— start Dataset content —

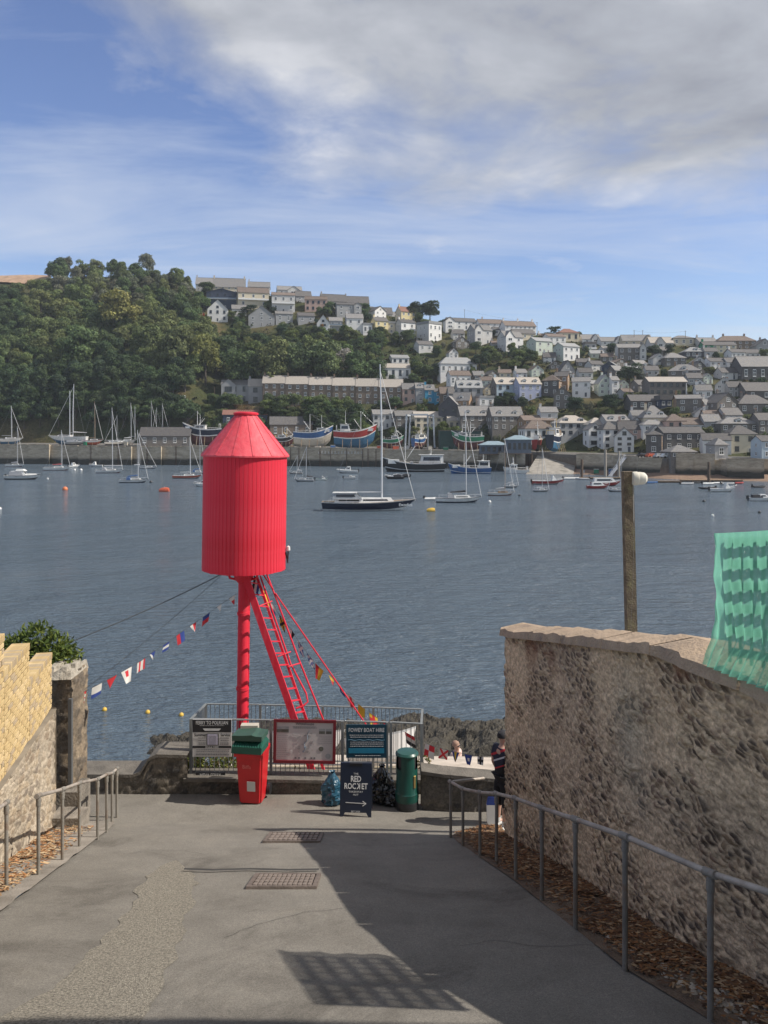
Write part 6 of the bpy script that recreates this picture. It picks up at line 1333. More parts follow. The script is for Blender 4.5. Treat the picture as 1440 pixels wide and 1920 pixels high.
A = L0+Vector((0,0,8.5)); B_ = A-ld*11; m.add([tuple(A+ln*.08), tuple(B_+ln*.08+Vector((0,0,.44))), tuple(B_-ln*.3+Vector((0,0,.44))), tuple(A-ln*.3)], [(0,1,2,3)])
m.build('wall_end', mat('rough_render', (0.22,0.19,0.15)), lwr, world=True)
STEPS = [(0.0, 1.52, 9.45), (1.52, 2.85, 10.0), (2.85, 11.0, 10.47)]
m = MB()
for a, b_, zt in STEPS:
    q = [L0-ld*a+ln*-.012, L0-ld*b_+ln*-.012, L0-ld*b_-ln*.24, L0-ld*a-ln*.24]; vs = [tuple(p+Vector((0,0,8.42))) for p in q]+[tuple(p+Vector((0,0,zt-.02))) for p in q]
    m.add(vs, [(4,5,6,7),(0,1,5,4),(1,2,6,5),(2,3,7,6),(3,0,4,7)])
m.build('mortar_core', mat('brick_mortar', (0.12,0.082,0.045), .95, .15, 8, .3, 80), lwr, world=True)
bk = [mat('yellow_brick_%d' % i, c_, .9, .18, 9, .4, 70) for i, c_ in enumerate([(0.52,0.385,0.19),(0.57,0.43,0.23),(0.47,0.34,0.165),(0.40,0.31,0.20)])]
def brickmesh(l, h, d, mi):
    me = bpy.data.meshes.new('brick'); bm = bmesh.new(); bmesh.ops.create_cube(bm, size=1.0); bmesh.ops.scale(bm, vec=(l, d, h), verts=bm.verts); bmesh.ops.bevel(bm, geom=bm.edges[:], offset=.004, segments=1, affect='EDGES'); bm.to_mesh(me); bm.free(); me.materials.append(bk[mi]); return me
BR = [brickmesh(.213, .056, .05, i) for i in range(4)]; BH = [brickmesh(.063, .10, .25, i) for i in range(4)]
ang = math.atan2(ld.y, ld.x)
visible_end = 3.35; nbk = 0
for a, b_, zt in STEPS:
    b_ = min(b_, visible_end); zz = 8.50; row = 0
    rows_ = int((zt-.11-8.5)/.073)
    for rI in range(rows_):
        z = zt - .115 - .0365 - rI*.073; u = a + (.112 if rI % 2 else 0); u = max(u, a)
        if z < 8.47 + .04*(a+1): break
        if rI % 2 == 1:
            o = put('brick', BR[rnd.randrange(4)], lwr); o.location = L0-ld*(a+.052)+Vector((0,0,z))-Vector(lwr.location)-ln*.022; o.scale = (.48,1,1); o.rotation_euler = (0,0,ang); nbk += 1
        while u < b_-.02:
            ln_ = min(.225, b_-u)
            o = put('brick', BR[0 if rnd.random() < .4 else rnd.randrange(4)], lwr); o.location = L0-ld*(u+ln_/2)+Vector((0,0,z))-Vector(lwr.location)-ln*(.022+rnd.uniform(-.004,.004)); o.scale = ((ln_-.018)/.213,1,1); o.rotation_euler = (0,0,ang); u += .225; nbk += 1
    u = a
    while u < b_:      # bricks on edge along the top
        o = put('brick', BH[rnd.choice((0,1,2,3,3))], lwr); o.location = L0-ld*(u+.036)-ln*.115+Vector((0,0,zt-.055))-Vector(lwr.location); o.rotation_euler = (0,0,ang); u += .0735; nbk += 1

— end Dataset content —

## What the task requires
Each line above is to be copied verbatim. Drop any image from the copy.

## Answer for the task
Write part 6 of the bpy script that recreates this picture. It picks up at line 1333. More parts follow. The script is for Blender 4.5. Treat the picture as 1440 pixels wide and 1920 pixels high.
A = L0+Vector((0,0,8.5)); B_ = A-ld*11; m.add([tuple(A+ln*.08), tuple(B_+ln*.08+Vector((0,0,.44))), tuple(B_-ln*.3+Vector((0,0,.44))), tuple(A-ln*.3)], [(0,1,2,3)])
m.build('wall_end', mat('rough_render', (0.22,0.19,0.15)), lwr, world=True)
STEPS = [(0.0, 1.52, 9.45), (1.52, 2.85, 10.0), (2.85, 11.0, 10.47)]
m = MB()
for a, b_, zt in STEPS:
    q = [L0-ld*a+ln*-.012, L0-ld*b_+ln*-.012, L0-ld*b_-ln*.24, L0-ld*a-ln*.24]; vs = [tuple(p+Vector((0,0,8.42))) for p in q]+[tuple(p+Vector((0,0,zt-.02))) for p in q]
    m.add(vs, [(4,5,6,7),(0,1,5,4),(1,2,6,5),(2,3,7,6),(3,0,4,7)])
m.build('mortar_core', mat('brick_mortar', (0.12,0.082,0.045), .95, .15, 8, .3, 80), lwr, world=True)
bk = [mat('yellow_brick_%d' % i, c_, .9, .18, 9, .4, 70) for i, c_ in enumerate([(0.52,0.385,0.19),(0.57,0.43,0.23),(0.47,0.34,0.165),(0.40,0.31,0.20)])]
def brickmesh(l, h, d, mi):
    me = bpy.data.meshes.new('brick'); bm = bmesh.new(); bmesh.ops.create_cube(bm, size=1.0); bmesh.ops.scale(bm, vec=(l, d, h), verts=bm.verts); bmesh.ops.bevel(bm, geom=bm.edges[:], offset=.004, segments=1, affect='EDGES'); bm.to_mesh(me); bm.free(); me.materials.append(bk[mi]); return me
BR = [brickmesh(.213, .056, .05, i) for i in range(4)]; BH = [brickmesh(.063, .10, .25, i) for i in range(4)]
ang = math.atan2(ld.y, ld.x)
visible_end = 3.35; nbk = 0
for a, b_, zt in STEPS:
    b_ = min(b_, visible_end); zz = 8.50; row = 0
    rows_ = int((zt-.11-8.5)/.073)
    for rI in range(rows_):
        z = zt - .115 - .0365 - rI*.073; u = a + (.112 if rI % 2 else 0); u = max(u, a)
        if z < 8.47 + .04*(a+1): break
        if rI % 2 == 1:
            o = put('brick', BR[rnd.randrange(4)], lwr); o.location = L0-ld*(a+.052)+Vector((0,0,z))-Vector(lwr.location)-ln*.022; o.scale = (.48,1,1); o.rotation_euler = (0,0,ang); nbk += 1
        while u < b_-.02:
            ln_ = min(.225, b_-u)
            o = put('brick', BR[0 if rnd.random() < .4 else rnd.randrange(4)], lwr); o.location = L0-ld*(u+ln_/2)+Vector((0,0,z))-Vector(lwr.location)-ln*(.022+rnd.uniform(-.004,.004)); o.scale = ((ln_-.018)/.213,1,1); o.rotation_euler = (0,0,ang); u += .225; nbk += 1
    u = a
    while u < b_:      # bricks on edge along the top
        o = put('brick', BH[rnd.choice((0,1,2,3,3))], lwr); o.location = L0-ld*(u+.036)-ln*.115+Vector((0,0,zt-.055))-Vector(lwr.location); o.rotation_euler = (0,0,ang); u += .0735; nbk += 1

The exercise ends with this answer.